GIVEN PROBLEM: Narrow the data below down to the lines containing "render".

BEGIN DATASET EXTRACT

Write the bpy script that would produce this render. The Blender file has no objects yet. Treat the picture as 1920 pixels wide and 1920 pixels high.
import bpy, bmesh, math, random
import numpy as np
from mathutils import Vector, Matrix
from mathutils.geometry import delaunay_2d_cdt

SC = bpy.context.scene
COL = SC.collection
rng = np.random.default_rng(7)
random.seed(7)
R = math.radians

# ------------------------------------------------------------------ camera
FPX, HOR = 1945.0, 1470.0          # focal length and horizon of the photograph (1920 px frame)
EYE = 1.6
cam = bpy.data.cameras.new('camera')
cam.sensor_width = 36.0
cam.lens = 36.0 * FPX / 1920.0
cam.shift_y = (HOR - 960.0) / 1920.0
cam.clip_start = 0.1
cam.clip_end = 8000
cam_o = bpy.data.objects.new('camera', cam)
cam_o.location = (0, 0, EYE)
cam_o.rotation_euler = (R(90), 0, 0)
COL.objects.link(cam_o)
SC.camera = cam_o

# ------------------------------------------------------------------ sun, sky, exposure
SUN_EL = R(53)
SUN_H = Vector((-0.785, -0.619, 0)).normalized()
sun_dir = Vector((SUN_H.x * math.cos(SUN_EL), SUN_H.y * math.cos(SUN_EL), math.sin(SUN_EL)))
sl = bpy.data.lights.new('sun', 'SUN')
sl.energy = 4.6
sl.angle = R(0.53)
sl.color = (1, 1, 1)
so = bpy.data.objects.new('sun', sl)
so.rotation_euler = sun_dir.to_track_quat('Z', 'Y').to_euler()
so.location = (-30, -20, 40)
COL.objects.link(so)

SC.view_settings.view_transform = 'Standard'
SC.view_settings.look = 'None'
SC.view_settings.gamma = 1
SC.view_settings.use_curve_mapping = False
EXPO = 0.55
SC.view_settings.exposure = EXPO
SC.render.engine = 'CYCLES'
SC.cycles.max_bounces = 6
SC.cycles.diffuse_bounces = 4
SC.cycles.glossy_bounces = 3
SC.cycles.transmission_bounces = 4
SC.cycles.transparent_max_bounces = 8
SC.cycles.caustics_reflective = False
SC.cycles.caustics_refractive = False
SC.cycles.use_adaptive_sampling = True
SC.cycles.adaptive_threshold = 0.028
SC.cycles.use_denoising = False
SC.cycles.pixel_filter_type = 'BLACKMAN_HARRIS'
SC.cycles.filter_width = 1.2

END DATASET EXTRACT

FULL OUTPUT:
Write the bpy script that would produce this render. The Blender file has no objects yet. Treat the picture as 1920 pixels wide and 1920 pixels high.
SC.render.engine = 'CYCLES'